There are two questions arising from all this. One is whether we could ever detect this supposed backaction on the quantum time. We don’t know, and it also depends on how time ends up being quantised. The second question is how we could discriminate the effect on the time itself from the effect on the gravitational field (which is an entity that exists in time, like all other fields). It’s fair to say that we have no answer to this question either and that’s because we don’t really know what it means for gravity to be quantum.

It is possible that all quantising gravity may entail is basically quantising the gravitational field while time still remained a fictitious parameter with which to express the fact that (quantum) stuff happens (and one can still express this without time and by using the number of “jumps” of an atomic clock)? In that case, even quantising gravity would not mean that time is a real fundamental thing in the universe.
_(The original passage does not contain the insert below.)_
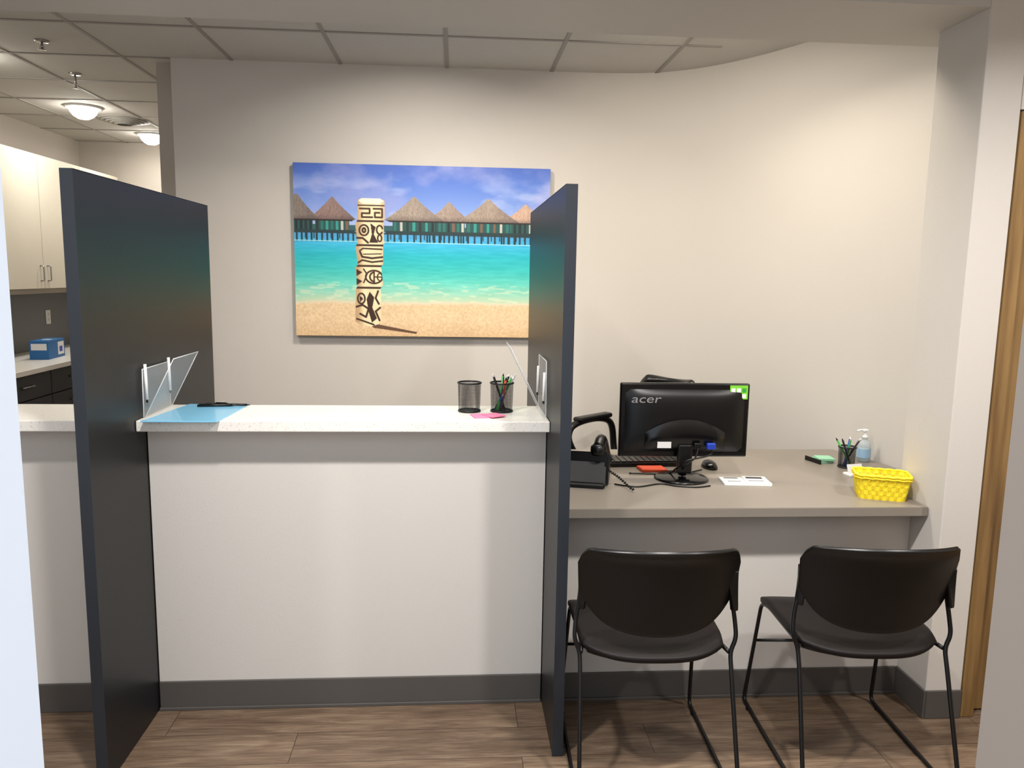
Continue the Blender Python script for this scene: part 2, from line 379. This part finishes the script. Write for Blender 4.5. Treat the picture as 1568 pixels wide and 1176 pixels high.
# ---------------------------------------------------------------- side chairs
def side_chair(loc,rz):
    e=empty('side_chair',loc,rz)
    def seat(a,b):
        x=(a*2-1);y=b
        hw=.232*(1-.05*(1-y)**2)
        yr=-.225+.07*abs(x)**3; yf=.215-.03*abs(x)**4
        Y=yr+(yf-yr)*y
        z=.452+.012*abs(x)**2.5-.022*max(0,(y-.75)/.25)**2-.010*math.sin(math.pi*y)*(1-x*x)-.018*max(0,(.2-y)/.2)**2
        return (x*hw,Y,z)
    grid('seat',seat,24,20,M_seat,e,solid=.022)
    def under(a,b):
        x=(a*2-1);hw=.205
        yr=-.19+.05*abs(x)**3;yf=.18
        return (x*hw,yr+(yf-yr)*b,.424-.022*(1-x*x)*math.sin(math.pi*min(1,b*.9+.1)))
    grid('seat_pan',under,18,12,M_black,e,solid=.012)
    def back(a,b):
        x=(a*2-1)
        ax=abs(x)
        zt=.788-.018*ax**2-.05*max(0,(ax-.84)/.16)**2.6
        zb=.500+.045*ax**2+.085*ax**6
        z=zb+(zt-zb)*b
        h=(z-.50)/.28
        hw=.250*(.93+.07*min(1,h*1.1))
        y=-.240+.085*ax**2.2-.055*(h-.3)-.018*max(0,(h-.85)/.15)**2
        return (x*hw,y,z)
    grid('backrest',back,44,18,M_black,e,solid=.012)
    for s in (-1,1):
        def wing(a,b):
            z=.565+.13*b;w=.036*(.45+.55*b)
            return (s*(.241-w*a),-.160-.010*b-.012*a*(1-b),z)
        grid('sleeve',wing,6,8,M_black,e,solid=.018)
        P=[(s*.232,-.155,.67),(s*.234,-.153,.60),(s*.246,-.160,.53),(s*.250,-.172,.475),(s*.232,-.175,.432),(s*.232,-.20,.37),(s*.24,-.315,.008),(s*.24,.26,.008),(s*.222,.185,.42),(s*.218,.12,.432),(s*.218,-.12,.432),(s*.229,-.172,.430)]
        tube('frame_rod',filletpath(P,.03,5),.0068,M_rod,e,10)
        for yy in (-.27,.2): cyl('glide',(s*.24,yy,.0),(s*.24,yy,.006),.011,M_black,e,n=12)
    tube('crossbar',[(-.228,.222,.26),(.228,.222,.26)],.0055,M_rod,e)
    tube('crossbar',[(-.21,-.10,.425),(.21,-.10,.425)],.007,M_rod,e)
    return e
side_chair((.622,2.38,0),-2)
side_chair((1.312,2.38,0),-3)

# ---------------------------------------------------------------- office chair
oc=empty('office_chair',(.985,3.98,0),-50)
def obk(a,b):
    x=a*2-1;z=.56+.46*b
    hw=.22*(1-.45*max(0,(b-.7)/.3)**2.2)*(.85+.15*min(1,b*3))
    return (x*hw,.24-.06*(x*x)+.05*(b-.5),z-.02*x*x*b)
grid('backrest',obk,18,18,M_black,oc,solid=.05)
box('seat_cushion',(-.25,-.25,.43),(.25,.22,.50),M_black,oc,bev=.03,seg=3)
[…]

My two cents on this? Quantum gravity will turn out to be “timeless” and time will therefore remain a convenient fiction (as it has been in other parts of physics). But it will take much longer to explain why, if the universe is mathematically just so, we feel that there is a temporal quality to everything. The future and the past don’t exist as far as we are concerned; only the “moving” present does. Of course, this wouldn’t be the first (or the last) time that our intuitions are out of sync with the physical reality. Surprising ourselves with the counterintuitive discoveries regarding the nature of reality is, after all, what makes doing science the most intellectually stimulating endeavour of all time.